- [Your task] Return verbatim everything from the first line through the line that contains "c = Vector(PZ(1060, 1560, -6.35));", and stop there.

START

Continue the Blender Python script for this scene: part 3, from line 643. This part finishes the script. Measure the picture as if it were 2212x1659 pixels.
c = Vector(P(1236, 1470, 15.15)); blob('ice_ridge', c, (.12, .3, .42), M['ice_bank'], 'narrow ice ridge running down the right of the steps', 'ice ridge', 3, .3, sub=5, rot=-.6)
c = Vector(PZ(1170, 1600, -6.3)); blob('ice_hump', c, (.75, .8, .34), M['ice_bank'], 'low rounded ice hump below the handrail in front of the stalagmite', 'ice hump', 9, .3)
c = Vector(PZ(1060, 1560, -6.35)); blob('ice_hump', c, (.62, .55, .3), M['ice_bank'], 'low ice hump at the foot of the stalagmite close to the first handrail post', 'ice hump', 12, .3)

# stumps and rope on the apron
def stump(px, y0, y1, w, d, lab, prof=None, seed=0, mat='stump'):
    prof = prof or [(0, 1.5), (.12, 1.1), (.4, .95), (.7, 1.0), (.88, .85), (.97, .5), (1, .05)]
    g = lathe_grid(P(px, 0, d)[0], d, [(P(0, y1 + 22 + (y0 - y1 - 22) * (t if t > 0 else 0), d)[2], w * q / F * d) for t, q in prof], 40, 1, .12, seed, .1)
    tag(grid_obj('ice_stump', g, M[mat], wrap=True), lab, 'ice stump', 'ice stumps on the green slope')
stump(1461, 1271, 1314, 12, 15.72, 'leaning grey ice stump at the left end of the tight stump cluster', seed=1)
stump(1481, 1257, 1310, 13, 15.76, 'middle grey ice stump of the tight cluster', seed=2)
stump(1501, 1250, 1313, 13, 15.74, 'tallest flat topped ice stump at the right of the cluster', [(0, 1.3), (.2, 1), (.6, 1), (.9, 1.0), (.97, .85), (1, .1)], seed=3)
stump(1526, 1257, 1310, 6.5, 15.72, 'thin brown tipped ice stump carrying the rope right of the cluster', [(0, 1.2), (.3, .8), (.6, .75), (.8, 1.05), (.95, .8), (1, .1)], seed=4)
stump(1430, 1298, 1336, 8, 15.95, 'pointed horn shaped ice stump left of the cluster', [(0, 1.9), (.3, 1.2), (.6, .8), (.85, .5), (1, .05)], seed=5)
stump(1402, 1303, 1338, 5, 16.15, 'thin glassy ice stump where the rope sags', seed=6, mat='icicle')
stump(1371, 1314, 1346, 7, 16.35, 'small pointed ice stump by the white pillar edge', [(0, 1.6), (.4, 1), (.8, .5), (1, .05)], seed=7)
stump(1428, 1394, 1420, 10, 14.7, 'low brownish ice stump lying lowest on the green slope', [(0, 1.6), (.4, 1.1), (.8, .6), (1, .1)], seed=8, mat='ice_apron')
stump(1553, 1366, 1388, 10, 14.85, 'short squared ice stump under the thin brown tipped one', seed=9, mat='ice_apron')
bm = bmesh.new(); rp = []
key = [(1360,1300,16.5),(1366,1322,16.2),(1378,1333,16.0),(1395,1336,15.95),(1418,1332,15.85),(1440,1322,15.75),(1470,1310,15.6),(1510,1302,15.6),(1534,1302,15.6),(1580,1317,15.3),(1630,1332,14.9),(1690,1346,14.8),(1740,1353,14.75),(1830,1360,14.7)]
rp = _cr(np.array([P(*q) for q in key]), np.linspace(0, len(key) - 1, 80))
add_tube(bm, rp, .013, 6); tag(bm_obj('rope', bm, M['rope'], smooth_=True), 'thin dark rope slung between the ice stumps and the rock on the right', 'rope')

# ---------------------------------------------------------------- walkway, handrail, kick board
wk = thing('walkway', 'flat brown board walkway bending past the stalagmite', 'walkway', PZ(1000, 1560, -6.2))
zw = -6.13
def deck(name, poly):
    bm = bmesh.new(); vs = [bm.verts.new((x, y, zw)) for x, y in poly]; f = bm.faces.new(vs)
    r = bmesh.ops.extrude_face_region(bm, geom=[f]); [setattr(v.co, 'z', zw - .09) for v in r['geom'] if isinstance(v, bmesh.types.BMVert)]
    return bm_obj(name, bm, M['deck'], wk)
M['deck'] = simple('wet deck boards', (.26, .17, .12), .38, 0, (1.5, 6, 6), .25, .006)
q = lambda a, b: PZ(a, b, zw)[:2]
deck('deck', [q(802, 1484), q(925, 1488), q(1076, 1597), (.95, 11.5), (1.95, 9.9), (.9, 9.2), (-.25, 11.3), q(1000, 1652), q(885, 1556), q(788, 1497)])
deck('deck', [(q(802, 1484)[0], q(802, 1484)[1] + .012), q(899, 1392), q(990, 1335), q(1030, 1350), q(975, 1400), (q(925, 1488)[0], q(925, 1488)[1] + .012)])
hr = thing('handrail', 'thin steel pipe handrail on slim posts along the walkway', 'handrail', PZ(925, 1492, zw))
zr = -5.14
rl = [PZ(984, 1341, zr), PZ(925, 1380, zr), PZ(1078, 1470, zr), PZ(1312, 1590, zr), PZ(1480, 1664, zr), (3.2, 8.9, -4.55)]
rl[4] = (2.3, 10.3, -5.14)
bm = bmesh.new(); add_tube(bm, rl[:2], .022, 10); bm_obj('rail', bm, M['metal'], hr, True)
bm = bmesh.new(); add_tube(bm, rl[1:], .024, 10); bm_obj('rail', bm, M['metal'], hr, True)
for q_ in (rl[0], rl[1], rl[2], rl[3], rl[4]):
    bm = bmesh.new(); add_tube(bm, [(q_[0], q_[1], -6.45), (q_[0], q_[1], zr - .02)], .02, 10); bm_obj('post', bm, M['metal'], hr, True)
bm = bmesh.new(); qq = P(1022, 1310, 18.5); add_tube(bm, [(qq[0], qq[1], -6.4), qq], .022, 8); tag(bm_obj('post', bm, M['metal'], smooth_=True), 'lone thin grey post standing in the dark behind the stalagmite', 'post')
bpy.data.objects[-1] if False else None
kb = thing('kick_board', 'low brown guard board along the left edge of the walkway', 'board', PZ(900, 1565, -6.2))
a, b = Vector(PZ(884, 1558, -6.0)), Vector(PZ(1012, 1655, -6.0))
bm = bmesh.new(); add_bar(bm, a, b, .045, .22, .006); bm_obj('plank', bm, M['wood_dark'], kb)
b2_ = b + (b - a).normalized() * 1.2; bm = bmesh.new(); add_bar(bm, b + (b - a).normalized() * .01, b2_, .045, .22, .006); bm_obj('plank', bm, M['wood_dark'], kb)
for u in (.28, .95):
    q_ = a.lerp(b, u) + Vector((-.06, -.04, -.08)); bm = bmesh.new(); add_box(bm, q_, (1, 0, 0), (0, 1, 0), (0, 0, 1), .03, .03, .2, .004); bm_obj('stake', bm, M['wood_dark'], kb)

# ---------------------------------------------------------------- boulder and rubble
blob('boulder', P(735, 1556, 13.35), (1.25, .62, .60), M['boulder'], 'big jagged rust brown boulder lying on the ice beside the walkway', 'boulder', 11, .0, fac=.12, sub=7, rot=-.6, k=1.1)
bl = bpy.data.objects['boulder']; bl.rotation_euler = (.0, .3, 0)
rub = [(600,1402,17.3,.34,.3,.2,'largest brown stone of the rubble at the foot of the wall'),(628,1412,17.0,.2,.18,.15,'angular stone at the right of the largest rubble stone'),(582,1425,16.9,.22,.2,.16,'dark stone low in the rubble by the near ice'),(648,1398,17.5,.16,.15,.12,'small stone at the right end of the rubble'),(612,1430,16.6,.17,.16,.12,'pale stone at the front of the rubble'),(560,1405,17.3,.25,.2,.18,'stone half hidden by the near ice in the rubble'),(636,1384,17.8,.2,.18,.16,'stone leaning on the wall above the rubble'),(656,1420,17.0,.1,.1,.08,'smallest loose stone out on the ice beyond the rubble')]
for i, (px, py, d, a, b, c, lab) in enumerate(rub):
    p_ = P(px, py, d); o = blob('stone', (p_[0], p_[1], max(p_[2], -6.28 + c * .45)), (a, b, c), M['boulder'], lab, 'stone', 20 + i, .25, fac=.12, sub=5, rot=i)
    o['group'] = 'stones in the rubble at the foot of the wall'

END

- [Task result]
Continue the Blender Python script for this scene: part 3, from line 643. This part finishes the script. Measure the picture as if it were 2212x1659 pixels.
c = Vector(P(1236, 1470, 15.15)); blob('ice_ridge', c, (.12, .3, .42), M['ice_bank'], 'narrow ice ridge running down the right of the steps', 'ice ridge', 3, .3, sub=5, rot=-.6)
c = Vector(PZ(1170, 1600, -6.3)); blob('ice_hump', c, (.75, .8, .34), M['ice_bank'], 'low rounded ice hump below the handrail in front of the stalagmite', 'ice hump', 9, .3)
c = Vector(PZ(1060, 1560, -6.35)); blob('ice_hump', c, (.62, .55, .3), M['ice_bank'], 'low ice hump at the foot of the stalagmite close to the first handrail post', 'ice hump', 12, .3)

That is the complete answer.